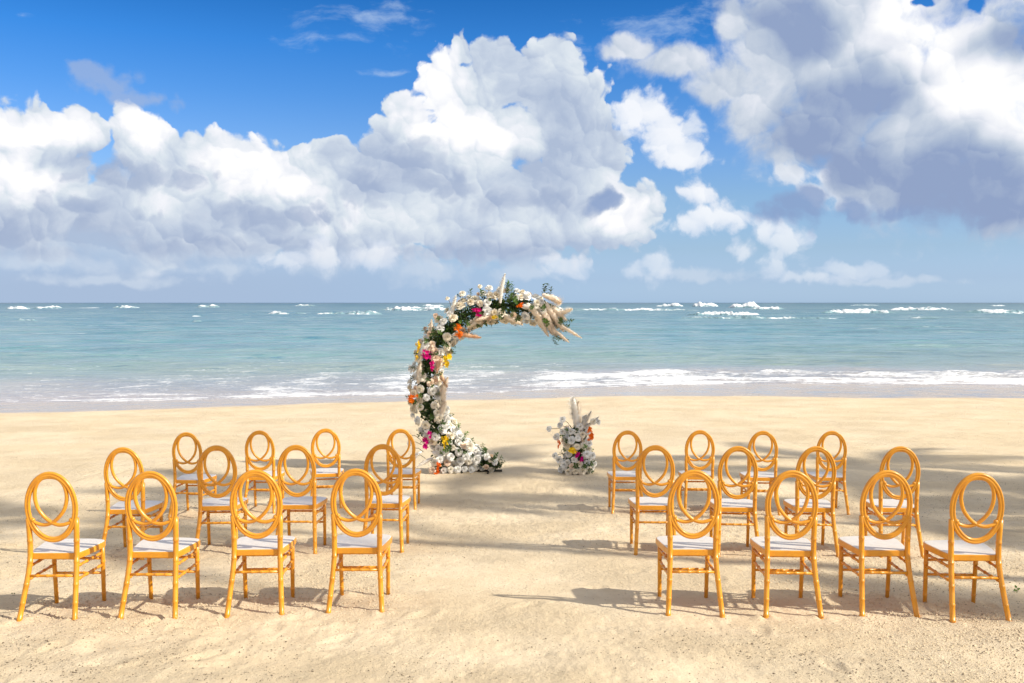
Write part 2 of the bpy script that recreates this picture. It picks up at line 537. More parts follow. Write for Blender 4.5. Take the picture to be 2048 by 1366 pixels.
# bits of crushed weed and shell, in drifts
spk = g.n('ShaderNodeTexVoronoi', {'Vector': pos, 'Scale': 38.0, 'Randomness': 1.0}, feature='F1')
spr = g.n('ShaderNodeSeparateColor', {0: spk.outputs['Color']}).outputs[0]
drift = g.step(g.noise(pos, 0.7, 4, 0.6).outputs[0], 0.42, 0.66)
sp_on = g.m('MULTIPLY', g.m('LESS_THAN', spk.outputs['Distance'], g.m('MULTIPLY', spr, 0.26)), g.m('MULTIPLY', g.m('GREATER_THAN', spr, g.m('SUBTRACT', 0.93, g.m('MULTIPLY', drift, 0.5))), nearA))
dry = g.mix(g.m('MULTIPLY', sp_on, 0.6), dry, (0.20, 0.14, 0.09))
wcol = g.mix(g.step(nA, 0.3, 0.7), (0.44, 0.36, 0.29), (0.50, 0.42, 0.34))
col = g.mix(wet, dry, wcol)
rough = g.step(wet, 0.0, 1.0, 0.9, g.step(nA, 0.35, 0.65, 0.14, 0.30))
nD = g.noise(pos, 24.0, 4, 0.65).outputs[0]
crust = g.step(g.noise(pos, 0.8, 4, 0.6).outputs[0], 0.40, 0.60, 0.35, 1.0)
h = g.m('ADD', g.m('MULTIPLY', nC, 0.9), g.m('MULTIPLY', nG, 0.5))
hb = g.m('ADD', g.m('MULTIPLY', g.m('ADD', h, g.m('MULTIPLY', nD, 1.6)), crust), g.m('MULTIPLY', nB, 1.0))
bs_ = g.m('MULTIPLY', g.m('SUBTRACT', 1.0, wet), 0.75)
nb_ = bump(g, hb, 0.5, 0.016)
g.t.nodes[-1].name = 'b'
for nd in g.t.nodes:
    if nd.bl_idname == 'ShaderNodeBump':
        g.t.links.new(g.m('MAXIMUM', bs_, 0.03), nd.inputs['Strength'])
principled(g, Base_Color=col, Roughness=rough, Normal=nb_, Specular_IOR_Level=g.step(wet, 0.0, 1.0, 0.15, 0.5), IOR=1.38)

m_sea, g = material('sea_water')
pos = g.n('ShaderNodeNewGeometry').outputs['Position']
s_ = g.n('ShaderNodeAttribute', attribute_name='offshore').outputs['Fac']
fo = g.n('ShaderNodeAttribute', attribute_name='foam').outputs['Fac']
ls = g.m('DIVIDE', g.m('LOGARITHM', g.m('MAXIMUM', s_, 1.0), 10.0), 3.5)      # 0 at 1 m, 1 at about 3 km offshore
wat = g.ramp(ls, [(0.0, (0.42, 0.38, 0.37)), (0.24, (0.38, 0.38, 0.38)), (0.34, (0.25, 0.355, 0.29)), (0.46, (0.11, 0.30, 0.32)), (0.58, (0.085, 0.24, 0.28)),
                  (0.76, (0.085, 0.19, 0.24)), (0.86, (0.03, 0.13, 0.175)), (1.0, (0.012, 0.075, 0.12))])
st1 = g.v('MULTIPLY', pos, (0.25, 1.0, 1.0))
pat = g.noise(st1, 0.10, 5, 0.65).outputs[0]
pat2 = g.noise(g.v('MULTIPLY', pos, (0.3, 1.0, 1.0)), 0.9, 4, 0.6).outputs[0]
wat = g.mix(g.m('MULTIPLY', g.step(pat, 0.42, 0.68), 0.38), wat, (0.06, 0.15, 0.21))
wat = g.mix(g.m('MULTIPLY', g.step(pat2, 0.52, 0.70), 0.22), wat, (0.34, 0.36, 0.34))
st2 = g.n('ShaderNodeCombineXYZ', {0: g.m('MULTIPLY', g.n('ShaderNodeSeparateXYZ', {0: pos}).outputs[0], 0.16), 1: s_}).outputs[0]
f2 = g.noise(st2, 1.3, 5, 0.62, dist=0.5).outputs[0]
f1 = g.noise(g.v('MULTIPLY', pos, (0.45, 1.0, 1.0)), 1.1, 6, 0.68, dist=0.6).outputs[0]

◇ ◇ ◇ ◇

→ **EXERCISE DESCRIPTION**
Retype each line of the listing above word for word. Exclude the pictures.

→ **SOLUTION FOR THIS TASK**
Write part 2 of the bpy script that recreates this picture. It picks up at line 537. More parts follow. Write for Blender 4.5. Take the picture to be 2048 by 1366 pixels.
# bits of crushed weed and shell, in drifts
spk = g.n('ShaderNodeTexVoronoi', {'Vector': pos, 'Scale': 38.0, 'Randomness': 1.0}, feature='F1')
spr = g.n('ShaderNodeSeparateColor', {0: spk.outputs['Color']}).outputs[0]
drift = g.step(g.noise(pos, 0.7, 4, 0.6).outputs[0], 0.42, 0.66)
sp_on = g.m('MULTIPLY', g.m('LESS_THAN', spk.outputs['Distance'], g.m('MULTIPLY', spr, 0.26)), g.m('MULTIPLY', g.m('GREATER_THAN', spr, g.m('SUBTRACT', 0.93, g.m('MULTIPLY', drift, 0.5))), nearA))
dry = g.mix(g.m('MULTIPLY', sp_on, 0.6), dry, (0.20, 0.14, 0.09))
wcol = g.mix(g.step(nA, 0.3, 0.7), (0.44, 0.36, 0.29), (0.50, 0.42, 0.34))
col = g.mix(wet, dry, wcol)
rough = g.step(wet, 0.0, 1.0, 0.9, g.step(nA, 0.35, 0.65, 0.14, 0.30))
nD = g.noise(pos, 24.0, 4, 0.65).outputs[0]
crust = g.step(g.noise(pos, 0.8, 4, 0.6).outputs[0], 0.40, 0.60, 0.35, 1.0)
h = g.m('ADD', g.m('MULTIPLY', nC, 0.9), g.m('MULTIPLY', nG, 0.5))
hb = g.m('ADD', g.m('MULTIPLY', g.m('ADD', h, g.m('MULTIPLY', nD, 1.6)), crust), g.m('MULTIPLY', nB, 1.0))
bs_ = g.m('MULTIPLY', g.m('SUBTRACT', 1.0, wet), 0.75)
nb_ = bump(g, hb, 0.5, 0.016)
g.t.nodes[-1].name = 'b'
for nd in g.t.nodes:
    if nd.bl_idname == 'ShaderNodeBump':
        g.t.links.new(g.m('MAXIMUM', bs_, 0.03), nd.inputs['Strength'])
principled(g, Base_Color=col, Roughness=rough, Normal=nb_, Specular_IOR_Level=g.step(wet, 0.0, 1.0, 0.15, 0.5), IOR=1.38)

m_sea, g = material('sea_water')
pos = g.n('ShaderNodeNewGeometry').outputs['Position']
s_ = g.n('ShaderNodeAttribute', attribute_name='offshore').outputs['Fac']
fo = g.n('ShaderNodeAttribute', attribute_name='foam').outputs['Fac']
ls = g.m('DIVIDE', g.m('LOGARITHM', g.m('MAXIMUM', s_, 1.0), 10.0), 3.5)      # 0 at 1 m, 1 at about 3 km offshore
wat = g.ramp(ls, [(0.0, (0.42, 0.38, 0.37)), (0.24, (0.38, 0.38, 0.38)), (0.34, (0.25, 0.355, 0.29)), (0.46, (0.11, 0.30, 0.32)), (0.58, (0.085, 0.24, 0.28)),
                  (0.76, (0.085, 0.19, 0.24)), (0.86, (0.03, 0.13, 0.175)), (1.0, (0.012, 0.075, 0.12))])
st1 = g.v('MULTIPLY', pos, (0.25, 1.0, 1.0))
pat = g.noise(st1, 0.10, 5, 0.65).outputs[0]
pat2 = g.noise(g.v('MULTIPLY', pos, (0.3, 1.0, 1.0)), 0.9, 4, 0.6).outputs[0]
wat = g.mix(g.m('MULTIPLY', g.step(pat, 0.42, 0.68), 0.38), wat, (0.06, 0.15, 0.21))
wat = g.mix(g.m('MULTIPLY', g.step(pat2, 0.52, 0.70), 0.22), wat, (0.34, 0.36, 0.34))
st2 = g.n('ShaderNodeCombineXYZ', {0: g.m('MULTIPLY', g.n('ShaderNodeSeparateXYZ', {0: pos}).outputs[0], 0.16), 1: s_}).outputs[0]
f2 = g.noise(st2, 1.3, 5, 0.62, dist=0.5).outputs[0]
f1 = g.noise(g.v('MULTIPLY', pos, (0.45, 1.0, 1.0)), 1.1, 6, 0.68, dist=0.6).outputs[0]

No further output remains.